Comment on the current affairs program Godmorgon världen, Swedish Radio, 15.7.2018. 

The Human Identity


The second vice chairman of the Swedish parliament, Björn Söder, recently had a tough job explaining what he meant by saying that Sami and Jews living in Sweden were not Swedes. As I understood it, he meant that Swede is an ethnic-national category and that Sami and Jews therefore cannot be Swedes since they belong to different ethnic-national categories. To Björn Söder, being a citizen of Sweden and being a Swede is not the same thing, and apparently it was important for him to state the difference.
 You could also say that he thereby only stated his party’s identity politics. Until some ten years ago the party of Björn Söder, the Sweden Democrats (presently the third largest party in Riksdagen), programmatically stated that the identity Swede was an ethnic-national identity and that Swedish citizenship mainly should be “a privilege” for ethnic Swedes. 
Although the party since then has chosen to tone down the link between ethnicity and citizenship, emphasizing instead the primacy of cultural affinity and community, it is still apparent that the Sweden Democrats is a party to which identity, or rather the incompatibility of identities, remains a crucial issue. Thus the need to assert again and again who is to be a Swede and who is not. And by extension, who is fitted to be a member of the Swedish community and who is not.
The Sweden Democrats are in no way the only ones doing identity politics these days. Identity politics has in fact come to penetrate political milieus where only recently it went without saying that what human beings had in common, whatever their identities, was more important than what separated them. But where now categories of gender, sex, color and origin, to take a few examples, are seen as increasingly important in defining our identity – and what separates our identities is more interesting and important than what binds them together. 
It is thus not unusual in these milieus to encounter claims that people with different identities are not able to fully share each other’s experiences and fully understand each other’s views of things; that the experience of belonging to a particular gender category or having been born with a particular skin color can be fully understood only by someone having shared the same experience; that our capacity to identify with other people has identity political limitations.
With the increasing impact of identity issues in today’s politics, be it on the right or on the left, the emphasis on the difference between people will thus again become prevalent. This development as accelerated by  the relentless avalanche of echo chambers and filter bubbles provided by the internet, in which ever new identities and identity differences can be created, confirmed and maintained.  
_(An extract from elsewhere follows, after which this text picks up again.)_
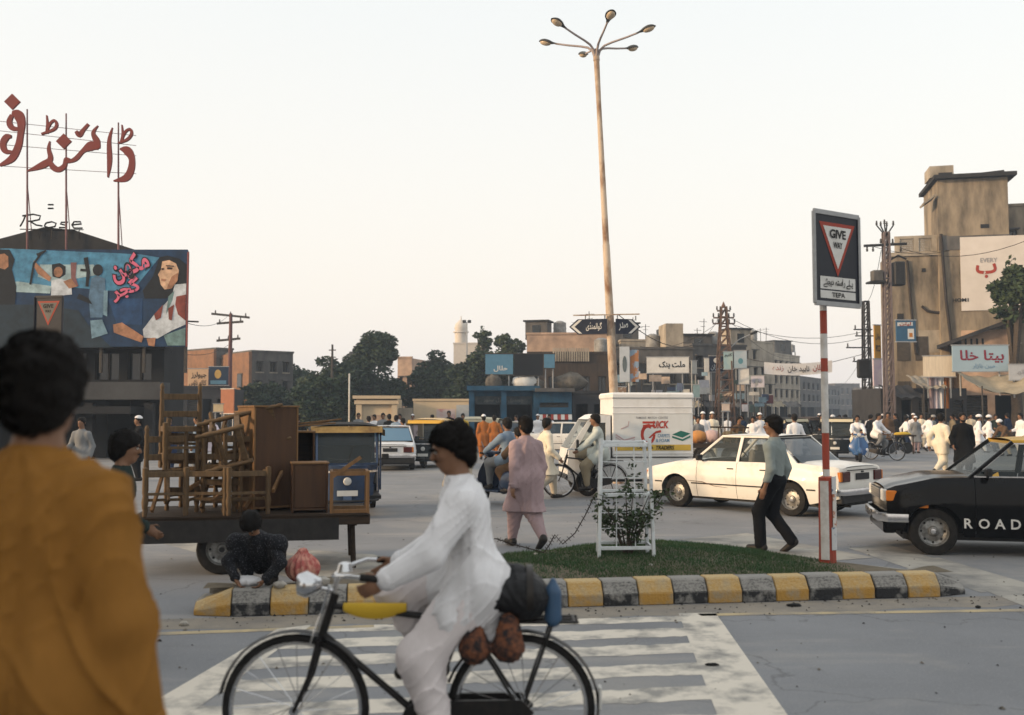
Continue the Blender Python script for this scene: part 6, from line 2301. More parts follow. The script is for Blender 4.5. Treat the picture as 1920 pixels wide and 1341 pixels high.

Humans are different and will so remain, there is no discussion here. Cultural and ethnic difference is a profoundly human peculiarity, and the handling of human difference a peculiarly human task.  Human difference can make for conflict and war and it can make for creativity and civilization, and humans may decide for themselves which it will be. 
It is not hard to understand why issues of identity have gained such prominence in our time. When existing answers to questions of who we are and where we belong no longer seem to function, we tend to seek new ones. Harder to understand is why so many are attracted to identities that emphasize what makes us distinct from other people, instead of identities that emphasize what we have in common. This more so since there has never been a time in history when so much is binding humans to humans – as humans; a time when the term humanity has evolved from poetic proclamation to political reality.
To make human difference the main issue in today’s world is like making a main issue of the color of the ship in which humanity is sinking.
The rising seas will not ask for nationality or skin color.
Our human identity can of course not be our only identity, and in our daily lives surely not the identity we mostly think of as defining who we are and where we belong. But I also believe that an identity politics making a main issue of who is to be called a Swede and who is not has not fully understood what it takes to be a human today.